Pocock further claimed that a large group of the missing girls were spotted by the UK and the US surveillance officials shortly after their disappearance but experts felt nothing could be done.
The former UK envoy, who stated this during an interview with The Sunday Times of London, added that Western governments felt “powerless” to help as any rescue attempt would have been too risky with Boko Haram terrorists using the girls as human shields.
Pocock said: “A couple of months after the kidnapping, fly-bys and an American eye in the sky spotted a group of up to 80 girls in a particular spot in the Sambisa forest, around a very large tree, called locally the Tree of Life, along with evidence of vehicular movement and a large encampment.”
According to Pocock, the Chibok girls were there for at least four weeks but authorities were ‘powerless’ to intervene, saying however that the federal government (under former President Goodluck Jonathan) did not ask for help.
He said: “A land-based attack would have been seen coming miles away and the girls killed, an air-based rescue, such as flying in helicopters or Hercules, would have required large numbers and meant a significant risk to the rescuers and even more so to the girls.”
In an investigation by Christina Lamb for the Sunday Times Magazine, Pocock said the information was passed to the Nigerians but they made no request for help.
A former canon at Coventy Cathedral, Dr. Stephen Davis, who has spent several years attempting to negotiate with the terror group, said Boko Haram “makes ISIS look like playtime” and said it is “beyond belief” that the authorities both in Nigeria and the West do not know where the schoolgirls are.
Davis insists the locations of the camps where the girls are being kept are well known and can even be seen on Google maps.

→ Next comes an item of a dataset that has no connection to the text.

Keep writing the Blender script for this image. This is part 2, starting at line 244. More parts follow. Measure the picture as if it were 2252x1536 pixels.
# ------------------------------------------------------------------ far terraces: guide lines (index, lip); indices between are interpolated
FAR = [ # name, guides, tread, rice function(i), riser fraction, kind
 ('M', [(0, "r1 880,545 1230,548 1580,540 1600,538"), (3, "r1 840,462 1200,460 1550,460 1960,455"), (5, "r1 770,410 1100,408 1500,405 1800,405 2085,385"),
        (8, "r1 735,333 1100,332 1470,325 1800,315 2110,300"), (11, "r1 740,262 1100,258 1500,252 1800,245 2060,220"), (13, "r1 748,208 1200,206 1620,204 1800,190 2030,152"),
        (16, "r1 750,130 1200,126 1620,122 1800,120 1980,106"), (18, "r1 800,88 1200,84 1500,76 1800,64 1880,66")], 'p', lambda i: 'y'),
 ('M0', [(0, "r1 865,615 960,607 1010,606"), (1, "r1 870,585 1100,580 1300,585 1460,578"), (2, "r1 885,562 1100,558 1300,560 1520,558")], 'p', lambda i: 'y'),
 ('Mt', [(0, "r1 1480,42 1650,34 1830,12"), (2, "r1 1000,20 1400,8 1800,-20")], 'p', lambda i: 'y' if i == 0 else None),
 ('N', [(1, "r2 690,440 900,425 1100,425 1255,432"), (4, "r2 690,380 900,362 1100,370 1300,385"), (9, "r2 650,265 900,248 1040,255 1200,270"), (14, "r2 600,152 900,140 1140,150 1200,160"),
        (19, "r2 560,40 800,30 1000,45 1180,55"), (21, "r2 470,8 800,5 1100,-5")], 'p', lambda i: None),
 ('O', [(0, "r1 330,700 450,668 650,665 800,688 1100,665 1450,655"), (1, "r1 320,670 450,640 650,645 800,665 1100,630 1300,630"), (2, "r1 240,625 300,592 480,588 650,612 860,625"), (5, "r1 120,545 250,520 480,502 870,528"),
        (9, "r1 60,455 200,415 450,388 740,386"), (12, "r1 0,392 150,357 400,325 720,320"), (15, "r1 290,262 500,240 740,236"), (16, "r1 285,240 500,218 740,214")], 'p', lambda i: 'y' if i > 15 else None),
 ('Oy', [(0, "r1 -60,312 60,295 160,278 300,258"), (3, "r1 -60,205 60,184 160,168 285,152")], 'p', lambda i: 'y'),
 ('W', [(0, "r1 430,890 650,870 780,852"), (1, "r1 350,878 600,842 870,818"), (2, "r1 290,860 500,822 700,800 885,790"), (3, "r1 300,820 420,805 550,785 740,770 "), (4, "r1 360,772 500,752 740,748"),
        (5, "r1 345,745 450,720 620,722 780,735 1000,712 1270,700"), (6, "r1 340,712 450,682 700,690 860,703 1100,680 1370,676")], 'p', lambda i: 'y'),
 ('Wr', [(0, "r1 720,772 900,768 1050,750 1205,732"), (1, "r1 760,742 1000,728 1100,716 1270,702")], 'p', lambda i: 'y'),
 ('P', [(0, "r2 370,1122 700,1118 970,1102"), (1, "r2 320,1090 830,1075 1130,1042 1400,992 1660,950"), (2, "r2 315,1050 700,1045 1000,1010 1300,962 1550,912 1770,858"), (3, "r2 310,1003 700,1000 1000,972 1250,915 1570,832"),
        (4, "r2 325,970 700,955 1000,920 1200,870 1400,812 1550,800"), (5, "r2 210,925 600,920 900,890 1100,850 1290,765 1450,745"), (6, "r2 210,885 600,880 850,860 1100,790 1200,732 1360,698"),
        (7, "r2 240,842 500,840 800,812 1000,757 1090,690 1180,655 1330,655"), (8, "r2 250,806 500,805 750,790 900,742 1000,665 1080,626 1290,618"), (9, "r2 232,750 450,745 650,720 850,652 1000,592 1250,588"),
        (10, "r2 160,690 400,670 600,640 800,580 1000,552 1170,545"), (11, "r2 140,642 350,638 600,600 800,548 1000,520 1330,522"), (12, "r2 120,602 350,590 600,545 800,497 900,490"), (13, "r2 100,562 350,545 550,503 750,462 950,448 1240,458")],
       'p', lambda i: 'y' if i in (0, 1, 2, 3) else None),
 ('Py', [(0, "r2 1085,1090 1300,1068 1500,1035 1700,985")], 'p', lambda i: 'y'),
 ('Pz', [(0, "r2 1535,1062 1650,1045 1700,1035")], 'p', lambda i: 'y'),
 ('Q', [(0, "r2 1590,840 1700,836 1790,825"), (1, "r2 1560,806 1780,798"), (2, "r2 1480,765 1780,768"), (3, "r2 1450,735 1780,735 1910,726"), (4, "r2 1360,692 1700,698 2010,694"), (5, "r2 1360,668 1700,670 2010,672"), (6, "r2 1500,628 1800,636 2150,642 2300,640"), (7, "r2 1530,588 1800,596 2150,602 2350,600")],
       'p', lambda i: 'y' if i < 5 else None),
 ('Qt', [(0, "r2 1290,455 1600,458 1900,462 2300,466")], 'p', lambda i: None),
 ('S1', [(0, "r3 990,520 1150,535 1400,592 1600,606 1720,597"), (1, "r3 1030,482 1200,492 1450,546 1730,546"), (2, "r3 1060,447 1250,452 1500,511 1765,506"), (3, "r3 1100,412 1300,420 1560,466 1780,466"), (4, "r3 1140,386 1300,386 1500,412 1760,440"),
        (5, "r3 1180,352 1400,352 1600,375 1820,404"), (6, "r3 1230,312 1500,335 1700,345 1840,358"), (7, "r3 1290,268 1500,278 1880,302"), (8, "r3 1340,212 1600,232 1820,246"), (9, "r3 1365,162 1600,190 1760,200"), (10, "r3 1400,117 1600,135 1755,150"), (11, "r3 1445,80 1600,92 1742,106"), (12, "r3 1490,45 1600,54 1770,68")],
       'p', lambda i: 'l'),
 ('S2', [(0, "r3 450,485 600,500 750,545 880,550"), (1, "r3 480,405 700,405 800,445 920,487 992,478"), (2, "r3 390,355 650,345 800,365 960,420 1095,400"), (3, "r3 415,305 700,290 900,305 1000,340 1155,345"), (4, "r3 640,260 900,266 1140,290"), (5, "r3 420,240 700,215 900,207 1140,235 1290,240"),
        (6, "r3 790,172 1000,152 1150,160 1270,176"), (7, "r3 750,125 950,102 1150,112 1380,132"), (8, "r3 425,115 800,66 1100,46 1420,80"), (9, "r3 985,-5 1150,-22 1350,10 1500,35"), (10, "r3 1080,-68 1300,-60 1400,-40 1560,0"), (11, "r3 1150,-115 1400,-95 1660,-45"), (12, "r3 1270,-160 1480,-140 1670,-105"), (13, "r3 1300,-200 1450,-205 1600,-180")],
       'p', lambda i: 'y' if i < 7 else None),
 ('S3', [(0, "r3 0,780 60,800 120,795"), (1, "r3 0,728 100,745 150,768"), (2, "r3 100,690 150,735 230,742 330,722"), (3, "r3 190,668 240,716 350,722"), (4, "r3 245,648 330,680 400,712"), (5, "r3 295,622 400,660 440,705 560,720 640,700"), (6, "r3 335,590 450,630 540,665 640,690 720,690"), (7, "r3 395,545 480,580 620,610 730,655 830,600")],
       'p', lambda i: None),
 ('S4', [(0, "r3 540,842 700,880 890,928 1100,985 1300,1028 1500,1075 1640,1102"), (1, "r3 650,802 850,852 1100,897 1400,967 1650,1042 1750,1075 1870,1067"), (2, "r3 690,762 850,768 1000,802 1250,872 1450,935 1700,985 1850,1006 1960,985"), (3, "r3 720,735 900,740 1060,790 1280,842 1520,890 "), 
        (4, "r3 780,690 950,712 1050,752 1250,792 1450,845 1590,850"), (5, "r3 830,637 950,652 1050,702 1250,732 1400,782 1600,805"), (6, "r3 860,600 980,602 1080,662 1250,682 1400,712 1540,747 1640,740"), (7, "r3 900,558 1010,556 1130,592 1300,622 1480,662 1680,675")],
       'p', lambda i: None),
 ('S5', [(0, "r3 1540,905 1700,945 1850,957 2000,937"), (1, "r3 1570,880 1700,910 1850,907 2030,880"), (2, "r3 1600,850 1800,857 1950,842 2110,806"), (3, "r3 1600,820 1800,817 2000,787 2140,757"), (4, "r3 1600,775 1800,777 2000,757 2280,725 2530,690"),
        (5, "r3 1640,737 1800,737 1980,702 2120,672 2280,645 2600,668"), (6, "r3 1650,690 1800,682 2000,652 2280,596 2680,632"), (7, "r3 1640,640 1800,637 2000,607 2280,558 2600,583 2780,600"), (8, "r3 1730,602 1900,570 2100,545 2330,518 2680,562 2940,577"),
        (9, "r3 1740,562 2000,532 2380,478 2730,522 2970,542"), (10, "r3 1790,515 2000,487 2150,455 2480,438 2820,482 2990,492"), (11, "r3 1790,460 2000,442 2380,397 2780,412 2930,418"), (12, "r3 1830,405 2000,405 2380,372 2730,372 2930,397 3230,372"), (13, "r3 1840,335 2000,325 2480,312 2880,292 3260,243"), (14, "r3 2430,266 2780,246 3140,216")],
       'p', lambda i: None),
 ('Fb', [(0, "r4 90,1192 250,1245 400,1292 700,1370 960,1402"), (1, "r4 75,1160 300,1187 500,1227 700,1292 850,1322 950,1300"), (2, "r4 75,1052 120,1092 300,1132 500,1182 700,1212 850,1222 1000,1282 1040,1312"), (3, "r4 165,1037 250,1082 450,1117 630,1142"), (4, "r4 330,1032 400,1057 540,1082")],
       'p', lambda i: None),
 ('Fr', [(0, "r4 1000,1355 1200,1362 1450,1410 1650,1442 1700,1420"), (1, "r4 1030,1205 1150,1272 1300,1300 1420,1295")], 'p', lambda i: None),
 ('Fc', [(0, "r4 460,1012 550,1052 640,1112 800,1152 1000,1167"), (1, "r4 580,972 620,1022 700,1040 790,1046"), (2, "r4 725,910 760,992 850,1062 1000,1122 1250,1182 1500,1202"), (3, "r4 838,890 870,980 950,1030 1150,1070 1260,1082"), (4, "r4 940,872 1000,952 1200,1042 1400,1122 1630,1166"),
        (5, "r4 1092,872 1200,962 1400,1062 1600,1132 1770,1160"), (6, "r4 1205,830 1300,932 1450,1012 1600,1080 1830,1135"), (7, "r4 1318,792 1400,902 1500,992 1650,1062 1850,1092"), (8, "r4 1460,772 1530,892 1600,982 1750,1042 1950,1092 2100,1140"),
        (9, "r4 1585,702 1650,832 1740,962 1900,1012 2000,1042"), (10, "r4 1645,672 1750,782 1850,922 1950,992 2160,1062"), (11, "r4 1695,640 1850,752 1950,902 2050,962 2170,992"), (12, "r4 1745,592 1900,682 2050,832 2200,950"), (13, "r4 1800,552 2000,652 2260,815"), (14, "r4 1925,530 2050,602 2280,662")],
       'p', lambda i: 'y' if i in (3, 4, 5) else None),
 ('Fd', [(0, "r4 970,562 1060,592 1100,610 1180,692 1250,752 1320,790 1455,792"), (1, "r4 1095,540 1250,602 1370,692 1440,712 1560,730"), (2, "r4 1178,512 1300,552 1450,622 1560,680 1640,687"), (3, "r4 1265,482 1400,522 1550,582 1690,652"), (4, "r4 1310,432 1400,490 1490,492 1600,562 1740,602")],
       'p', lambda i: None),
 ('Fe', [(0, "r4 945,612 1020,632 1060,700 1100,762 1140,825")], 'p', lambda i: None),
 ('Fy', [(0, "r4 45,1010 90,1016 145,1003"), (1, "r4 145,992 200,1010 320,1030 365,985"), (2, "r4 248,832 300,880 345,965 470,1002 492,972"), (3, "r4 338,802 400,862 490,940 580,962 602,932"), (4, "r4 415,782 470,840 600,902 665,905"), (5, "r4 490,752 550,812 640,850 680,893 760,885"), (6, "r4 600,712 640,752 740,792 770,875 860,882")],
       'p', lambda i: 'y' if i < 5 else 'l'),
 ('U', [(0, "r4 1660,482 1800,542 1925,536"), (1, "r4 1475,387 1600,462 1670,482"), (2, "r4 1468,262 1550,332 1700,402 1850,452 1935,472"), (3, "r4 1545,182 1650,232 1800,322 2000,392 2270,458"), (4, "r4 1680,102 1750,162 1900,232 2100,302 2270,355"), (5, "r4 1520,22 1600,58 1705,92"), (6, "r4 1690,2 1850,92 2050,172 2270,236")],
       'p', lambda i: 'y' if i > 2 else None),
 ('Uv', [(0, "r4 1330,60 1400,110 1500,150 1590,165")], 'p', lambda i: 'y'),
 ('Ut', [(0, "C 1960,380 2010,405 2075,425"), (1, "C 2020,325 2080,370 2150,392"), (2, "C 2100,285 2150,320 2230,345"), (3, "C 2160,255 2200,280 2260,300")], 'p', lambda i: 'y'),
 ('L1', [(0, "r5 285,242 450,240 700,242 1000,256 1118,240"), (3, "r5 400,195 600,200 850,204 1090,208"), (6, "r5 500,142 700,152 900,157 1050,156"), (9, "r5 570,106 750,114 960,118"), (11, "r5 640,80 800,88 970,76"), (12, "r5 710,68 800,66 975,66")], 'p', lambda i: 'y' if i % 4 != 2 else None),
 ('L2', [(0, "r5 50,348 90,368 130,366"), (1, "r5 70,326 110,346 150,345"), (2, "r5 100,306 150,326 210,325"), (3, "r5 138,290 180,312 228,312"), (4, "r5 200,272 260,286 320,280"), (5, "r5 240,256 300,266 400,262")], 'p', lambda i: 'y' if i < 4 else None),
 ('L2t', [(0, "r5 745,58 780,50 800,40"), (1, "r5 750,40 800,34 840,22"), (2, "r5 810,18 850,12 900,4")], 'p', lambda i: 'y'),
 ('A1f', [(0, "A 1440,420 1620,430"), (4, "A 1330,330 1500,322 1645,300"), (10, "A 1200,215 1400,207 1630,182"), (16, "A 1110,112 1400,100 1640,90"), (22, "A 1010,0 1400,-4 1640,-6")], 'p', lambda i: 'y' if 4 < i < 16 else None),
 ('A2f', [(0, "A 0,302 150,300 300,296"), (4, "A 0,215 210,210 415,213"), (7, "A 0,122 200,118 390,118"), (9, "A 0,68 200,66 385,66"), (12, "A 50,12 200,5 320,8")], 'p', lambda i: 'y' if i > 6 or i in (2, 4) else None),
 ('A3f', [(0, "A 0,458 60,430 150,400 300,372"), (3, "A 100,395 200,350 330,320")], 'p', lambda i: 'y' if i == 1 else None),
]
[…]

He added: “How many girls have to be raped and abducted before the West will do anything?”
Boko Haram members had stormed the Government Girls Secondary School (GGSS), Chibok in Borno State on April 14, 2014 and seized about 276 girls, who were preparing for end-of-year examination.
Although 57 of the girls managed to escape, the rest have remained missing and have not been heard from or seen since apart from in May that year, when 130 of them appeared in a Boko Haram video wearing hijabs and reciting the Koran.